The highlight of the museum is the Tutankhamun room which we decided to wait to visit when we returned with the tour.  Unfortunately, it is not permitted to take photos although not everyone visiting understood that and so the stewards were shouting on a regular basis “NO PHOTOS”. We stopped for a coffee at the café outside the museum and on realising we were Brits the waiter went rushing off to change the music and rather surprised when “Vindaloo” starting booming out of the speakers followed by “knees up Mother Brown”, quite a contrast. 

We then flew to Luxor and made our way to the river boat.  Our tour group was made up of nine people, Spanish, German, Belgian, Canadian and us Brits.  They were a great bunch.  The tour was the start of our visit to many temples

Karnak Temple was built between 2055 BC and around 100 AD. It was dedicated to the gods Amun, Mut, and Khonsu.

Luxor Temple was dedicated to the rejuvenation of kingship and was built in 1400 BCE during the Egyptian New Kingdom. 

Hatsheput Temple was a memorial temple to Queen Hatsheput who reigned for 18 years.  Hatshepsut acted as regent for her young stepson, Thutmose III, who became king as an infant.  However, after seven years she was crowned king and she and her stepson co-ruled but with Hatshepsut the dominant ruler.   She often depicted herself as male to show she was as good and powerful as a man.  There are a number of theories as to how she died, one, that she was killed by her stepson.  At the end of Thutmose III reign attempts were made to remove all traces of Queen Hatsheput’s reign.  Her name was removed from the official list of kings, her statues were destroyed and monuments defaced. 

Valley of the Kings

The authorities rotate the tombs that can be visited and generally you visit three on one visit.  Surprisingly the further underground you went the hotter it got which wasn’t what I expected.  We visited the tombs of Ramesus IV, Ramesus IX and Merenptah.  The walls and ceilings were decorated with pictures and hieroglyphics and the colours were so vivid which was amazing considering how old the tombs are. 

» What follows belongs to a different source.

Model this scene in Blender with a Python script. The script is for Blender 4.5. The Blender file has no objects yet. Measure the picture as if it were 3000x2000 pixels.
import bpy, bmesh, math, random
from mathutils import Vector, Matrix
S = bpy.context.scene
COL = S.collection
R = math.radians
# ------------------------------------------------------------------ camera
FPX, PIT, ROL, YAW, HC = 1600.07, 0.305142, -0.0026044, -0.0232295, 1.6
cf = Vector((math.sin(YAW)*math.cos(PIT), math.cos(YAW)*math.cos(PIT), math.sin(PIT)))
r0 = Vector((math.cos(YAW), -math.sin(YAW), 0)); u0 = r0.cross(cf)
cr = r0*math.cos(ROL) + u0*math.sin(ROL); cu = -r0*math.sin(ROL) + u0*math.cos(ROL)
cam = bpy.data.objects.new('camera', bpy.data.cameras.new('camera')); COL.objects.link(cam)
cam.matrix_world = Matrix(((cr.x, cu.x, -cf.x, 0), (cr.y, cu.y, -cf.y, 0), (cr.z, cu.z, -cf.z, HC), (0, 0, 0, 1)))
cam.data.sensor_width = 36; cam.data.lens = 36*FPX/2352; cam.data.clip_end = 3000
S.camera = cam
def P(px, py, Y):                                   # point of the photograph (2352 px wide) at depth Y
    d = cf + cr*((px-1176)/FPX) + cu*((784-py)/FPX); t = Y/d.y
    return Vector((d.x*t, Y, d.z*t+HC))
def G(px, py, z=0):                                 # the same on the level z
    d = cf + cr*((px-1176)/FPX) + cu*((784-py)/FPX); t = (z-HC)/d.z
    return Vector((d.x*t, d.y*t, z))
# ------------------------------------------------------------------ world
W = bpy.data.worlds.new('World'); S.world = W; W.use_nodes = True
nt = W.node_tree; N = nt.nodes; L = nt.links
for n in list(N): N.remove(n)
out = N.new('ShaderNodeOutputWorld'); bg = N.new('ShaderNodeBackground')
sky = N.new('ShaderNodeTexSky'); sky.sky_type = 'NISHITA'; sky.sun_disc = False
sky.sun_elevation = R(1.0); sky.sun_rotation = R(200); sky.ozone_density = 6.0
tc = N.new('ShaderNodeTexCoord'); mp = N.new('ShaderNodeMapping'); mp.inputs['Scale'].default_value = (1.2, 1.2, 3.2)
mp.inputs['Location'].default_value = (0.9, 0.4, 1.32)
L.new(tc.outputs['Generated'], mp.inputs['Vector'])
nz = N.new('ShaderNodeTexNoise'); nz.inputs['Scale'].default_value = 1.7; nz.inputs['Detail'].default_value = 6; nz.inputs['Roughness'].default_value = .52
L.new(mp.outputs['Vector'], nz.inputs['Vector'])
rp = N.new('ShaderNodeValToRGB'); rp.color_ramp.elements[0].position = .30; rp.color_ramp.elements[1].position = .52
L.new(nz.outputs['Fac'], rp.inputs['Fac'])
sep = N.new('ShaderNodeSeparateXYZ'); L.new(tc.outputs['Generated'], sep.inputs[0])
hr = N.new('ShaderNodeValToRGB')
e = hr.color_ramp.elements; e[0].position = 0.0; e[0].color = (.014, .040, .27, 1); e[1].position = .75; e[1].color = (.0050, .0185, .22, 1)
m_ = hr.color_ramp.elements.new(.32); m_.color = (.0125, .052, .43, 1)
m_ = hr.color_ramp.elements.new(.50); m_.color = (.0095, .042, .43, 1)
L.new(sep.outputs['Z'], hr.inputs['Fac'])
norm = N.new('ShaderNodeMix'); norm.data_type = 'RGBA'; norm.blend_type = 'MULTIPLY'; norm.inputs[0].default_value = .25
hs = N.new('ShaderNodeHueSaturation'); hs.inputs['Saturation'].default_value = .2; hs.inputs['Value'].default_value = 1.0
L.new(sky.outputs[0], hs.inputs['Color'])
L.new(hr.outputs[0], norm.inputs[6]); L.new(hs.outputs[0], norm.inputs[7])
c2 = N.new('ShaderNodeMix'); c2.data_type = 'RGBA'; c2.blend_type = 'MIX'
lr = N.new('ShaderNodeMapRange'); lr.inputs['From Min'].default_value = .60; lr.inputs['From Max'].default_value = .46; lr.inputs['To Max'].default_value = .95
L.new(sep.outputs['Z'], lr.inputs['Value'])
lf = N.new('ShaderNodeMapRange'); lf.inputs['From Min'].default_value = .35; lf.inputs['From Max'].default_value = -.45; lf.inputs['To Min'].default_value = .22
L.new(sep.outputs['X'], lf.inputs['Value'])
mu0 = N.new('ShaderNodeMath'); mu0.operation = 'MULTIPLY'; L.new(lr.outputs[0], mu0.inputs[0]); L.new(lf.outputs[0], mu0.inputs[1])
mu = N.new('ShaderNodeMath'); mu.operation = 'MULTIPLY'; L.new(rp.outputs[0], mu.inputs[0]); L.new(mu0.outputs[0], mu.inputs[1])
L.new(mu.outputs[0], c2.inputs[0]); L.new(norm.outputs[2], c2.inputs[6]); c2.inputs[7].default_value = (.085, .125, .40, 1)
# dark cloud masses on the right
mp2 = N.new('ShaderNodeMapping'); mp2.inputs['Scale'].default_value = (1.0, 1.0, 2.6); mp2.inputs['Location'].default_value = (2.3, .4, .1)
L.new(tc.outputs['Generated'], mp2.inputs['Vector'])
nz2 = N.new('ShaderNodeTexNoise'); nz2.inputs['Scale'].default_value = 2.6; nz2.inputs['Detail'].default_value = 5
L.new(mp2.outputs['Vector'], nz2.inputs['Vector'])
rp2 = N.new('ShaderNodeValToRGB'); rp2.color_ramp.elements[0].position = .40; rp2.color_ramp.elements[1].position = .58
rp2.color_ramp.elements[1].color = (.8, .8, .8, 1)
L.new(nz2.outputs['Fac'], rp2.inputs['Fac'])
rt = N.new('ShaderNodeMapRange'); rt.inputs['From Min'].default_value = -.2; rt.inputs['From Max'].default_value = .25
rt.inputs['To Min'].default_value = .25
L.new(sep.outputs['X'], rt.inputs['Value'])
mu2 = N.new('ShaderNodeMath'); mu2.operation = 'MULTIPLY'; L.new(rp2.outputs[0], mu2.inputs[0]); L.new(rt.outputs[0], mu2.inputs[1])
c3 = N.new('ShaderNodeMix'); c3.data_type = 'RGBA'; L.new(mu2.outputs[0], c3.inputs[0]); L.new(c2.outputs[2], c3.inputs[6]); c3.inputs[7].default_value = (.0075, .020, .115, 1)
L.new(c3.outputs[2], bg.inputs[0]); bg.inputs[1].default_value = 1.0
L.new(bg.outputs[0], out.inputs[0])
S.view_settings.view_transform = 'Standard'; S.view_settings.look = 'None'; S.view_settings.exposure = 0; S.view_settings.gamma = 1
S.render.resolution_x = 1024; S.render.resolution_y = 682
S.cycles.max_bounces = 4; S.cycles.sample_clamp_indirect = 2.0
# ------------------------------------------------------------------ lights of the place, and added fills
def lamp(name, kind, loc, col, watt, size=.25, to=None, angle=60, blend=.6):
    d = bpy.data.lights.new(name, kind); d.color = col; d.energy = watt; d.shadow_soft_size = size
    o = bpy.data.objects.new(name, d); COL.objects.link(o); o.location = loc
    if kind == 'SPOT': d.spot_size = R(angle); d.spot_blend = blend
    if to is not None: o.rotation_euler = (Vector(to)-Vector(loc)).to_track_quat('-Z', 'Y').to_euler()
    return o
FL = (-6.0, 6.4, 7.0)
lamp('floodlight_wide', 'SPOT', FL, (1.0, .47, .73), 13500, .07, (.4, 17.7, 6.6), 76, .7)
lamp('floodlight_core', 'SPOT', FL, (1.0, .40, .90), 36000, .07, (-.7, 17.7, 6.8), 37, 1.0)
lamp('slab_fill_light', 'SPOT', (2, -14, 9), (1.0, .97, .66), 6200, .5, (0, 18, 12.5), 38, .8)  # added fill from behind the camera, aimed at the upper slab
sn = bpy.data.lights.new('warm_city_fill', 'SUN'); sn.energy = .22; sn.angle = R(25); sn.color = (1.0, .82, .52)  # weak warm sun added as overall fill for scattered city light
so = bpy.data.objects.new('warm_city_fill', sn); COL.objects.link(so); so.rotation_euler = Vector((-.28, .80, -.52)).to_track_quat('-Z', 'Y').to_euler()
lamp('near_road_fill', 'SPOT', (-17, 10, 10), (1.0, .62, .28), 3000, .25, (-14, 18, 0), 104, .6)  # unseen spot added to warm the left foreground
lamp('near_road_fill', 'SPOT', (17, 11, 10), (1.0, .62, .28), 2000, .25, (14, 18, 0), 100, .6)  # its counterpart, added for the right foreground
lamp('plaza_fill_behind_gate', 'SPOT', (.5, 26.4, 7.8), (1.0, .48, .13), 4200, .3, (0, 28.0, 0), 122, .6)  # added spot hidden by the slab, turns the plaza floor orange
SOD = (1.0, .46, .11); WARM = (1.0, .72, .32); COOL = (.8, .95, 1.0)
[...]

The Kings were originally buried in the pyramids with possessions they thought they would need in the afterlife however, they were often robbed.  So the Kings of the New Kingdom  (c. 1539–1075 BCE), decided to hide their tombs below ground in a valley in the hills behind Dayr al-Baḥrī.  To date 63 tombs have been discovered and most had been robbed in ancient time with the exception of Tutankhamun.

Valley of the Kings

We visited three more temples  Edfu, Kom Ombo and Philae over the next couple of days, as well as the Aswan Old Dam and High Dam.  The High Dam was built in 1960 to protect Egypt from annual floods from the Nile. 

You do tend to get hassled by the locals trying to sell their wares, much more than where we’ve been before.  Ian managed to send them on their way as he started singing (and those of you who’ve heard him sing, know he can’t) Night to Cairo by Madness but only two lines.  Thinking he was mad, hmm ….

🎵🎵 🎵 It’s just gone noon, half past monsoon
On the banks of the river Nile
🎵🎵🎵

You have to give the locals their due as they were enterprising.  Sitting in our cabin we could hear shouts of “Hello”. Going to see what the noise was all about we discovered two guys in a small boat tying it to the side of the river boat, and yes this was while we were going along.  They had goods to sell which a few passengers did buy.  They passed them up on ropes and the money went back down in a bag. 

The cleaners in our cabin were quite imaginative.  I think they got Ian to a tee.

Our Nile cruise had come to an end so we flew back to Cairo and then took our final trip to the Pyramids and the Egyptian Museum.

It had been a whirl wind of a trip but definitely somewhere worth visiting.  An amazing place.